The chairman of the Joint Chiefs of Staff is the nation’s highest-ranking military officer, as well as the principal military adviser to the president, secretary of defense and National Security Council.
Caine was an unusual choice for the top military job and is not well known. Several officials on Capitol Hill and the Pentagon, granted anonymity as they were not authorized to speak publicly on the matter, told NPR they had to Google his name.
Caine has not served in any of the roles — Joint Chiefs vice chairman, chief of staff for one of the branches of the armed service, or head of a combatant command — that nominees are legally required to have performed in order to be nominated. The president, however, may waive those requirements if he “determines such action is necessary in the national interest.”
The nomination is part of a larger shake-up at the Pentagon.
It follows the firing on Friday night of the previous chairman, Air Force Gen.
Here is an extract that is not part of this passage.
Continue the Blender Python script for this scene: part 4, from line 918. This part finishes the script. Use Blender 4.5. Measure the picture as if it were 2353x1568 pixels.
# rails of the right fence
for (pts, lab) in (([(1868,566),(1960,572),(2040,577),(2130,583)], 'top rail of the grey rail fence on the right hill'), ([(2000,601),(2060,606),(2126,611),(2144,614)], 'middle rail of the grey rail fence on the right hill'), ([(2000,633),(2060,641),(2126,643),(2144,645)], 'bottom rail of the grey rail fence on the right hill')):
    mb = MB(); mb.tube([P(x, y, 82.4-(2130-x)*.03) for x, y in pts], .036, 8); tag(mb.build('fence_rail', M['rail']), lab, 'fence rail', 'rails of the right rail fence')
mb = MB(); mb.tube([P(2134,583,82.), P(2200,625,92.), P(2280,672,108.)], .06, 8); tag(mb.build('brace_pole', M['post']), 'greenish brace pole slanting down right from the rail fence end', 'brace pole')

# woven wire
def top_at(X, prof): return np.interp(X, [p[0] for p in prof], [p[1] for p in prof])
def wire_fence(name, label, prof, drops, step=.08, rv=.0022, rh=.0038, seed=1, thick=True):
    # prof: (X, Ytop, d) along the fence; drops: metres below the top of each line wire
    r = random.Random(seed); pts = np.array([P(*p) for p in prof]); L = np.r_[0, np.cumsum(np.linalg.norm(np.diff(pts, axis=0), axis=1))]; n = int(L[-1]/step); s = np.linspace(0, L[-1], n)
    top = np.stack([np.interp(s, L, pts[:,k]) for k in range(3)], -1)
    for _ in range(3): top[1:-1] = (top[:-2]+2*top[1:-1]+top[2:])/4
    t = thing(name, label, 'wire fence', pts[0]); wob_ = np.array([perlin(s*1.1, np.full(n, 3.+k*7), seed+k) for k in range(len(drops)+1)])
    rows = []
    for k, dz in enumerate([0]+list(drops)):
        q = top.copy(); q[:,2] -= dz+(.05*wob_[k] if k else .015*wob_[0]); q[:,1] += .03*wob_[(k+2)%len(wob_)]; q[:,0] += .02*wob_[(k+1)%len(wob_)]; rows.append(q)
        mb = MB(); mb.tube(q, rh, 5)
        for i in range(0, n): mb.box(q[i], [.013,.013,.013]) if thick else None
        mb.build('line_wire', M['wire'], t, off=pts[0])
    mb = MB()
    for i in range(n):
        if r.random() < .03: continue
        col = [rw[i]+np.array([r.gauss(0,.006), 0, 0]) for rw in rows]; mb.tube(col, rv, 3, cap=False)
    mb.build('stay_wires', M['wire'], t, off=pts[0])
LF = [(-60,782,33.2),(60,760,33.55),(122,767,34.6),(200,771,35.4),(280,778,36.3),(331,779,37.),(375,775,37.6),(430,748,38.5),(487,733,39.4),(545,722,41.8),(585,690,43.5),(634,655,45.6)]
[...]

Charles Q. Brown Jr., who was picked by former President Joe Biden in 2023.
Brown was accused of supporting a “woke” agenda by Defense Secretary Pete Hegseth. In his book The War on Warriors, Hegseth questioned whether Brown, who is Black, got the job because of his race.
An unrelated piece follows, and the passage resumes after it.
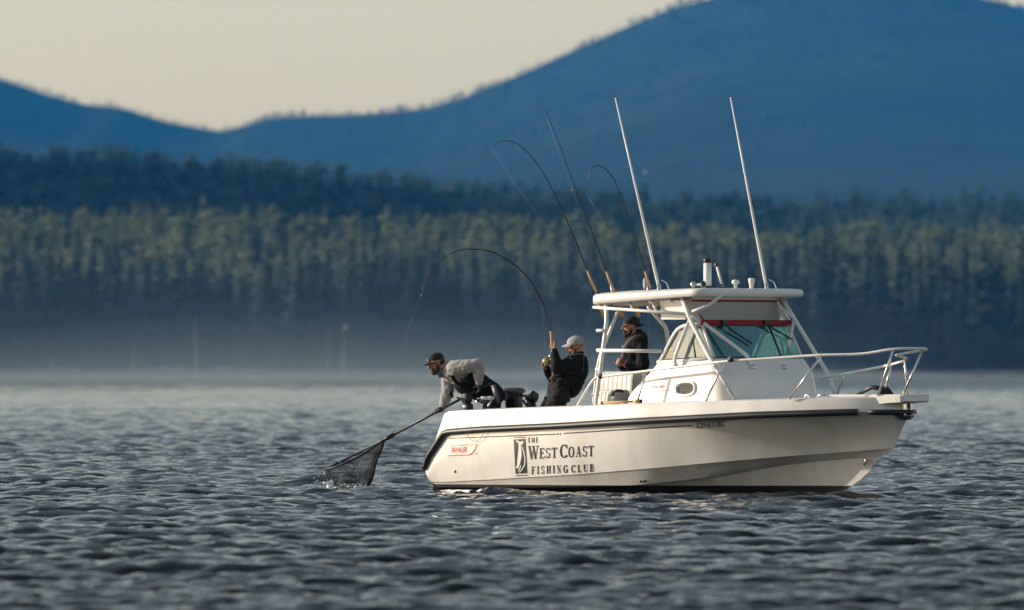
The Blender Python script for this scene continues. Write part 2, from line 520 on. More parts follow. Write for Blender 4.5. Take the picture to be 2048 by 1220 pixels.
def conifer_proto(layers, branches, seed, width=.2, ragged=.35, bare=.1, droop=.35, full=0.0):
    """unit-height conifer: a thin trunk and whorls of drooping branch blades"""
    r = random.Random(seed)
    vs, fs = [], []
    for k in range(5):
        an = k * 1.2566
        vs.append((.012 * math.cos(an), .012 * math.sin(an), 0))
    vs.append((0, 0, .97))
    fs += [(k, (k + 1) % 5, 5) for k in range(5)]
    for l in range(layers):
        t = bare + (1 - bare) * (l + r.random() * .6) / layers
        rad = width * (1 - t) ** .75 * (1 - .45 * max(0, (.3 - t)) / .3) * (1 - ragged / 2 + ragged * r.random()) + .010
        rad = rad * (1 - full) + full * (width * 1.15 * math.sin(math.pi * (t * .88 + .10)) ** .7 * (1 - ragged / 2 + ragged * r.random()) + .01)
        a0 = r.random() * 6.28
        for b in range(branches):
            an = a0 + 6.283 * (b + r.uniform(-.35, .35)) / branches
            rr = rad * r.uniform(1 - ragged, 1.1)
            wd = rr * r.uniform(.35, .6)
            dz = -rr * droop * r.uniform(.4, 1.5)
            ca, sa = math.cos(an), math.sin(an)
            n = len(vs)
            th = .018 + .02 * r.random()
            vs += [(0, 0, t + th), (ca * rr * .6 - sa * wd, sa * rr * .6 + ca * wd, t + dz * .55 - .006), (ca * rr, sa * rr, t + dz),
                   (ca * rr * .6 + sa * wd, sa * rr * .6 - ca * wd, t + dz * .55 - .006), (ca * rr * .5, sa * rr * .5, t + dz * .3 + .014)]
            fs += [(n, n + 1, n + 4), (n + 1, n + 2, n + 4), (n + 2, n + 3, n + 4), (n + 3, n, n + 4)]
    return np.array(vs), np.array([list(f) for f in fs])

def scatter(name, protos, pts, m, label, cat):
    """many conifers as one mass: pts rows are x, y, z, height, width factor, tint"""
    VV, FF, TT = [], [], []
    n = 0
    for row in pts:
        v, f = protos[rng.integers(len(protos))]
        an = rng.random() * 6.283
        ca, sa = math.cos(an), math.sin(an)
        h, wf = row[3], row[4]
        lean = rng.normal(0, .012, 2)
        q = np.empty_like(v)
        q[:, 0] = (v[:, 0] * ca - v[:, 1] * sa) * h * wf + v[:, 2] * h * lean[0] + row[0]
        q[:, 1] = (v[:, 0] * sa + v[:, 1] * ca) * h * wf + v[:, 2] * h * lean[1] + row[1]
        q[:, 2] = v[:, 2] * h + row[2]
        VV.append(q); FF.append(f + n); n += len(v)
        TT.append(np.full(len(v), row[5]) + rng.normal(0, .10, len(v)))
    V = np.concatenate(VV); F = np.concatenate(FF); T = np.clip(np.concatenate(TT), 0, 1)
    me = bpy.data.meshes.new(name)
    me.vertices.add(len(V)); me.vertices.foreach_set('co', V.astype(np.float32).ravel())
    me.loops.add(F.size); me.loops.foreach_set('vertex_index', F.ravel().astype(np.int32))
    me.polygons.add(len(F)); me.polygons.foreach_set('loop_start', (np.arange(len(F)) * 3).astype(np.int32))
    at = me.attributes.new('tint', 'FLOAT', 'POINT'); at.data.foreach_set('value', T.astype(np.float32))
    me.update(); me.validate()
    o = bpy.data.objects.new(name, me); COL.objects.link(o); me.materials.append(m)
    tag(o, label, cat, kind='stuff')
    return o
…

In a statement, Hegseth said Brown’s replacement represents “the warfighter ethos” that the country needs right now — later adding that the nation needs leadership that “will focus our military on its core mission of deterring, fighting and winning wars.”
Trump, in his nomination announcement, described Caine as “an accomplished pilot, national security expert, successful entrepreneur and a ‘warfighter’ with significant interagency and special operations experience.”
The president said Caine was “passed over for promotion” by Biden.
Caine was among the pilots tasked with protecting D.C. on 9/11
Caine served most recently as the associate director for military affairs at the CIA, a position he started in November 2021.
In 1990, Caine was commissioned through an ROTC program at the Virginia Military Institute in Lexington, Va. While on active duty, Caine primarily served as an F-16 fighter pilot, flying more than 150 combat hours, according to his military biography.
On Sept. 11, 2001, he was one of the pilots who protected the skies above Washington following the terrorist attacks. It marked the first time that fighter jets were deployed over the nation’s capital.